Example 6: Example 6: Tent problem
Problem: A conical tent has a base diameter of 14 m and height 24 m. Find the slant height and the cost of canvas at Rs 50 per sq m.
Solution:
Given: d = 14 m, so r = 7 m; h = 24 m
Slant height:
- l = √(49 + 576) = √625 = 25 m
CSA (canvas needed):
- = πrl = (22/7) × 7 × 25 = 550 sq m
Cost = 550 × 50 = Rs 27,500
Answer: Slant height = 25 m; Cost = Rs 27,500.
Example 7: Example 7: Finding slant height from CSA
Problem: The CSA of a cone is 308 sq cm and its radius is 7 cm. Find the slant height.
Solution:
Given: CSA = 308 sq cm, r = 7 cm
- CSA = πrl
- 308 = (22/7) × 7 × l
- 308 = 22l
- l = 308/22 = 14 cm
Answer: The slant height is 14 cm.
Example 8: Example 8: Pythagorean triple in a cone
Problem: A cone has radius 9 cm and slant height 41 cm. Find the height and the volume.
Solution:
Height:
- h = √(41² − 9²) = √(1681 − 81) = √1600 = 40 cm
Volume:
- V = (1/3)πr²h = (1/3) × (22/7) × 81 × 40
- = (1/3) × (22/7) × 3240 = (22 × 3240)/21 = 71280/21 = 3394.3 cu cm
Answer: Height = 40 cm; Volume ≈ 3394.3 cu cm.
Real-World Applications
Applications:
- Tent and Canopy Design: Canvas requirement for conical tents depends on the CSA, which requires the slant height.
- Ice Cream Cones: Determining the amount of wafer material for cone-shaped containers.
- Funnels: Calculating the surface area of conical funnels in industrial applications.
- Architecture: Conical roofs, spires, and towers require slant height for material estimation.
- Party Caps and Decorations: Making conical paper caps requires knowing the slant height for the correct paper cut-out.
Key Points to Remember
- The slant height l is the distance from the apex to the edge of the base.
- l = √(r² + h²) is derived from the Pythagorean Theorem.
- The slant height is always greater than both the height and the radius.
- l ≠ h unless r = 0 (a degenerate cone).
- CSA of cone = πrl (requires slant height, not height).
- TSA of cone = πr(r + l).
- Given any two of r, h, l, the third can be calculated.
- Common Pythagorean triples used in problems: (3, 4, 5), (5, 12, 13), (6, 8, 10), (7, 24, 25), (8, 15, 17).
- This concept is covered in NCERT Class 9, Chapter 13 (Surface Areas and Volumes).
Practice Problems
- Find the slant height of a cone with radius 5 cm and height 12 cm.
- A cone has slant height 17 cm and height 15 cm.
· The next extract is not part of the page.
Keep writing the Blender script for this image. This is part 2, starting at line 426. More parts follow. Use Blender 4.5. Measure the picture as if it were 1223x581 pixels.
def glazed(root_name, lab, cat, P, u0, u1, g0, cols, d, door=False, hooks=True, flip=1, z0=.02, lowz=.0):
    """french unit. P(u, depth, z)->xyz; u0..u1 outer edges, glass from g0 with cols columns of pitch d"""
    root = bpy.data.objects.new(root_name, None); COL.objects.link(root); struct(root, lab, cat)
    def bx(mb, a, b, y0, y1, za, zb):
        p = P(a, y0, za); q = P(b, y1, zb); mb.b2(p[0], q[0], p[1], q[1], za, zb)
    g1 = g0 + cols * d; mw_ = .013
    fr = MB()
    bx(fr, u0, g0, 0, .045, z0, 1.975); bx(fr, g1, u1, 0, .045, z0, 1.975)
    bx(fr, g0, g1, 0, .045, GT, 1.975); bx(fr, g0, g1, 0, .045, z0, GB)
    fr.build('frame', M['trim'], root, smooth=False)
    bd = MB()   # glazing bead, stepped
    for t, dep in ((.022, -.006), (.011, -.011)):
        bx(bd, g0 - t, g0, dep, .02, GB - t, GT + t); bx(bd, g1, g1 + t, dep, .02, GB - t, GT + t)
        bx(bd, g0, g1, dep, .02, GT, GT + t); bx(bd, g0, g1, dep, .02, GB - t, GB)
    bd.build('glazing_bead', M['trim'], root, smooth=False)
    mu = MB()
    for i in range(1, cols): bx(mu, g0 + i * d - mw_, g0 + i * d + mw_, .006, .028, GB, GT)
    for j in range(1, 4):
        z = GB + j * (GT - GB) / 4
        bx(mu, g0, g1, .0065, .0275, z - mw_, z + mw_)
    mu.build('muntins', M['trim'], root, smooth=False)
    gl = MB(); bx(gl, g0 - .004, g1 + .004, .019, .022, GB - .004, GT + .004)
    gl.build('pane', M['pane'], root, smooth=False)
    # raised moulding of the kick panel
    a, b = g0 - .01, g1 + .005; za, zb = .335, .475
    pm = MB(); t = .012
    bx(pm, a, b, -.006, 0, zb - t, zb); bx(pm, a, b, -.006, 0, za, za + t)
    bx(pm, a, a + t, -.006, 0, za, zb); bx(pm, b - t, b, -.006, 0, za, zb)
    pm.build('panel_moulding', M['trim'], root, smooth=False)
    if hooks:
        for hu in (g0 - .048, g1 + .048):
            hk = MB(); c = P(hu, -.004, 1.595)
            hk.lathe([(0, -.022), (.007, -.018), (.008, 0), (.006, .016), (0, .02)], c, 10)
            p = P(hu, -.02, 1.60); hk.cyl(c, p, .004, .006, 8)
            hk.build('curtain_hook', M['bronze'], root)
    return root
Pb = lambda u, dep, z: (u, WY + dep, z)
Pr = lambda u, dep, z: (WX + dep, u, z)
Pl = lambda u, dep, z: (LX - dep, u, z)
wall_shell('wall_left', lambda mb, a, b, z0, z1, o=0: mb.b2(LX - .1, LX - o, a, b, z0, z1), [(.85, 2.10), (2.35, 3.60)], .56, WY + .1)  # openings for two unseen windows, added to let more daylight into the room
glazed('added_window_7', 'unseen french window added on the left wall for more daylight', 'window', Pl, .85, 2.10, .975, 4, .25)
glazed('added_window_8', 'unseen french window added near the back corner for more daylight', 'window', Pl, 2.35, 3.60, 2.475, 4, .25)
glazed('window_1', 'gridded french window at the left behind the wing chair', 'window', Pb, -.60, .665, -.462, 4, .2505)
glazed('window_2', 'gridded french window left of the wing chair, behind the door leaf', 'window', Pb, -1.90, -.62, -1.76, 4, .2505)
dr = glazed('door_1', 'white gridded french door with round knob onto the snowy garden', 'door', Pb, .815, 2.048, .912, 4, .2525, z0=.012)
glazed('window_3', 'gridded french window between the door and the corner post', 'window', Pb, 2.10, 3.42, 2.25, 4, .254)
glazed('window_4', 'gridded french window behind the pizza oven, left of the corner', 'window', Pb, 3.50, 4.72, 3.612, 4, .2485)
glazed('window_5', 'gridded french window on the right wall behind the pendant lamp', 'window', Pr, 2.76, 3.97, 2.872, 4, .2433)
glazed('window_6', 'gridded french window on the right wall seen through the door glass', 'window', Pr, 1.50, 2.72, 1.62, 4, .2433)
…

Find the radius and CSA.
- The CSA of a cone is 154 sq cm and its slant height is 7 cm. Find the radius.
- A conical tent has base radius 10.5 m and slant height 14 m. Find the canvas needed.
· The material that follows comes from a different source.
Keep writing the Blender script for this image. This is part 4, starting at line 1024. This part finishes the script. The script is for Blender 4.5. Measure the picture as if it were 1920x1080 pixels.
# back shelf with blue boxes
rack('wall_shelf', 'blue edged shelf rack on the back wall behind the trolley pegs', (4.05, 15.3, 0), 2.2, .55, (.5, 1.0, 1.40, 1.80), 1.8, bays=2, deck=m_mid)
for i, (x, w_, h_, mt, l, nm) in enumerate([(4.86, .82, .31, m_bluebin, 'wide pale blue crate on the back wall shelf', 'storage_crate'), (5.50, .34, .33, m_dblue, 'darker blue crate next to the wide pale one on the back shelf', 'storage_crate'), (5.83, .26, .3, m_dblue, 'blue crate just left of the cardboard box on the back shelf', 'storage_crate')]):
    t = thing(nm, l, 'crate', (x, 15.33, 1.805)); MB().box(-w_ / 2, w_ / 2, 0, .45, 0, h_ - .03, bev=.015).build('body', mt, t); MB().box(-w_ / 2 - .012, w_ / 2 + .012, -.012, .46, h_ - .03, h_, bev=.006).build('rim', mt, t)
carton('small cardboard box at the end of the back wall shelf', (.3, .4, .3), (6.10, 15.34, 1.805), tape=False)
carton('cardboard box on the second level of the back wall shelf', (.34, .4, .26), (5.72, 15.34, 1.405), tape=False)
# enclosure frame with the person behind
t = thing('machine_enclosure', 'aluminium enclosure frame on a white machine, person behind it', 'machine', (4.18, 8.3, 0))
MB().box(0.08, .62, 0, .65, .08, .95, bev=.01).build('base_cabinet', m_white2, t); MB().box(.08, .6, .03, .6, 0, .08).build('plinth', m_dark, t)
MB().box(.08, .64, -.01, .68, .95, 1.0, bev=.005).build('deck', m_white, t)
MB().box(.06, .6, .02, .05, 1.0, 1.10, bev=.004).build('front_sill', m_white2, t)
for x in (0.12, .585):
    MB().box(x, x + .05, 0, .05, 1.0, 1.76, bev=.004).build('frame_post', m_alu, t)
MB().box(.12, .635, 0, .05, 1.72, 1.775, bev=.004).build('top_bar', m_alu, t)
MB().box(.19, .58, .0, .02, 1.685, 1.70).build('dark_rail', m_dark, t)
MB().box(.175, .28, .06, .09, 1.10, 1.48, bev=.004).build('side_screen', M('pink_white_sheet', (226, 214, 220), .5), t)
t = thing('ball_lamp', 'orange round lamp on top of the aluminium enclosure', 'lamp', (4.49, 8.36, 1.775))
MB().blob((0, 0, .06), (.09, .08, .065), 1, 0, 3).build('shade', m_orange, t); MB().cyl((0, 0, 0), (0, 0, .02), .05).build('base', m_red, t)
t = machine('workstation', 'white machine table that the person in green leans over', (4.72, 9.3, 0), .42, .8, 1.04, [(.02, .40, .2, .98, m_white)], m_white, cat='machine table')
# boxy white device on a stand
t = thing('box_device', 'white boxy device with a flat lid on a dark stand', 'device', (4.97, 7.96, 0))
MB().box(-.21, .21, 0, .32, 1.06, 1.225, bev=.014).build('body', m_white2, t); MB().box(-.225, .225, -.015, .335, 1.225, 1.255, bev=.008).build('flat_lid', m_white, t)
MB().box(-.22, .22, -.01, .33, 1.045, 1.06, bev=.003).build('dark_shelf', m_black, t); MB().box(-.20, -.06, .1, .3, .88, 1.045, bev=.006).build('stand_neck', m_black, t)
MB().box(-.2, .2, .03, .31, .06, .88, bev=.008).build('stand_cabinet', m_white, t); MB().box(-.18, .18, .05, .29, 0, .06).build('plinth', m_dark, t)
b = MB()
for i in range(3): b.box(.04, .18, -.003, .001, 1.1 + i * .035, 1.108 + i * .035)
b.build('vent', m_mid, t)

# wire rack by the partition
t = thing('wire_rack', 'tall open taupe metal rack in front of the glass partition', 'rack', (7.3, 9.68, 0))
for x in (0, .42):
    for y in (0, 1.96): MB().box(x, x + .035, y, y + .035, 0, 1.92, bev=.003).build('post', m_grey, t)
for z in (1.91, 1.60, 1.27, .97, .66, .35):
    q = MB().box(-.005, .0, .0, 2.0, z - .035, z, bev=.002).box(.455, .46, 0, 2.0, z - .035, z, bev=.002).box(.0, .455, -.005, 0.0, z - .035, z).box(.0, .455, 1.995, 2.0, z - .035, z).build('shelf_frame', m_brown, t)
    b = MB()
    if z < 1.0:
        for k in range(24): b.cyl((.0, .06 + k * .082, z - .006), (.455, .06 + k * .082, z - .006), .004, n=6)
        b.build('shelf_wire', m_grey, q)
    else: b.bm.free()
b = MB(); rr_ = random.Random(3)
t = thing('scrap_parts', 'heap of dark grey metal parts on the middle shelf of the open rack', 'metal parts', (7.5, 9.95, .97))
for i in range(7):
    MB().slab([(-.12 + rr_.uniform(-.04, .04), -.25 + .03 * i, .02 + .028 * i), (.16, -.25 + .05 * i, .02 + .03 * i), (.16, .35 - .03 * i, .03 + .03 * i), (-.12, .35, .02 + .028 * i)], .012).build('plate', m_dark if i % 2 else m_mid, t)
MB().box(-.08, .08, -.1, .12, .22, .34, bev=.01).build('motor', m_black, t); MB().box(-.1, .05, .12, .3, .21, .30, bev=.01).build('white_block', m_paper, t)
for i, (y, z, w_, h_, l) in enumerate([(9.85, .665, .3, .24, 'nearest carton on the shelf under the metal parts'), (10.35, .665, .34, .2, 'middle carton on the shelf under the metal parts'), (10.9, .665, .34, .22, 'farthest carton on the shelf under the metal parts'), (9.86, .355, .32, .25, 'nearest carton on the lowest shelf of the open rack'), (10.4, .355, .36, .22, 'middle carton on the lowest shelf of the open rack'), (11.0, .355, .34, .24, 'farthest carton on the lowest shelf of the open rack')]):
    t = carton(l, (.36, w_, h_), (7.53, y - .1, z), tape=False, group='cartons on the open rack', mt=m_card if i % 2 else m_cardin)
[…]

- A cone has height 21 cm and slant height 28 cm. Find the radius, CSA, and volume.
- The diameter of a cone is 28 cm and height is 45 cm. Find slant height and TSA.
Frequently Asked Questions
Q1. What is the slant height of a cone?
The slant height is the distance from the apex (tip) of the cone to any point on the circumference of the circular base. It is the length of the sloping side.
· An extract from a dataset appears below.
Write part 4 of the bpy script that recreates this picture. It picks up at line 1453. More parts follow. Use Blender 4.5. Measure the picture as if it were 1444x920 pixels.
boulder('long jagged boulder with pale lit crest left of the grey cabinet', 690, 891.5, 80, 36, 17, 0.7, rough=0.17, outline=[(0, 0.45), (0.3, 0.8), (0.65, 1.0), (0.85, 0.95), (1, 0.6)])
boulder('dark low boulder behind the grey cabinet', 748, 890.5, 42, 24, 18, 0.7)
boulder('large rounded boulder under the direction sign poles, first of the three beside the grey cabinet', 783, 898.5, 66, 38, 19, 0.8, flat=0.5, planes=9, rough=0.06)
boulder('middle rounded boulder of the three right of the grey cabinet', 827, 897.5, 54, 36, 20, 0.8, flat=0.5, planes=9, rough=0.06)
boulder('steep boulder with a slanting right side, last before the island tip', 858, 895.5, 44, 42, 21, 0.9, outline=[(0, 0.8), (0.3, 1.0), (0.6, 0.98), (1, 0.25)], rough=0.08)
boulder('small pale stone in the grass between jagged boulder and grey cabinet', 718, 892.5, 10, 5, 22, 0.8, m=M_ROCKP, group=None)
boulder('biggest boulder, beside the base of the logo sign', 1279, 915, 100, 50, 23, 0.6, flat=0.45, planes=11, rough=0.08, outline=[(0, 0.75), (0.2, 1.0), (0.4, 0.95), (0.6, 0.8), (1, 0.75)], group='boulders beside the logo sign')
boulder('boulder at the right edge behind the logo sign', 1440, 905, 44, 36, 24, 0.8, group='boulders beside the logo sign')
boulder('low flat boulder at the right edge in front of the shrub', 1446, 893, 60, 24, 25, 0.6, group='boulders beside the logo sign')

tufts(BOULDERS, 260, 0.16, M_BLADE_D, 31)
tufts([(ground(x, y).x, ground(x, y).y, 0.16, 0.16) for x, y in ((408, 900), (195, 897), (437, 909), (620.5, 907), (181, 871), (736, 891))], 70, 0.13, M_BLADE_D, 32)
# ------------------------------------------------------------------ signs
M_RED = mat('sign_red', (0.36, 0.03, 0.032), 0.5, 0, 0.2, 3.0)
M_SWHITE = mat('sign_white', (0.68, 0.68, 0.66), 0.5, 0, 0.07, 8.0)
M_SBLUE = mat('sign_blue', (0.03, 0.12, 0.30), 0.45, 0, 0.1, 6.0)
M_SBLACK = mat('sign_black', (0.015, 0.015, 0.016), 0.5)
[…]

Q2. How is slant height different from height?
The height is the perpendicular distance from the apex to the centre of the base. The slant height is the distance from the apex to the edge of the base. The slant height is always greater than the height.
Q3. How do you calculate slant height?
Use l = √(r² + h²), where r is the base radius and h is the perpendicular height. This formula comes from the Pythagorean Theorem.
Q4. Why is slant height needed for CSA?
The curved surface of a cone, when unrolled, forms a sector of a circle with radius equal to the slant height. Hence CSA = πrl uses the slant height, not the perpendicular height.
Q5. Can the slant height be less than the height?
No. Since l² = r² + h² and r > 0, we always have l > h. The slant height is always the longest of the three measurements.
Q6. What is the slant height of a cone with equal radius and height?
If r = h, then l = √(r² + r²) = r√2. For example, if r = h = 7 cm, then l = 7√2 ≈ 9.9 cm.
Q7. How do you find slant height from CSA?
Rearrange CSA = πrl to get l = CSA / (πr). You need the radius to calculate the slant height from the CSA.
Q8. Is slant height in the NCERT Class 9 syllabus?
Yes. The slant height of a cone is taught in Chapter 13 (Surface Areas and Volumes) of NCERT Class 9 Mathematics.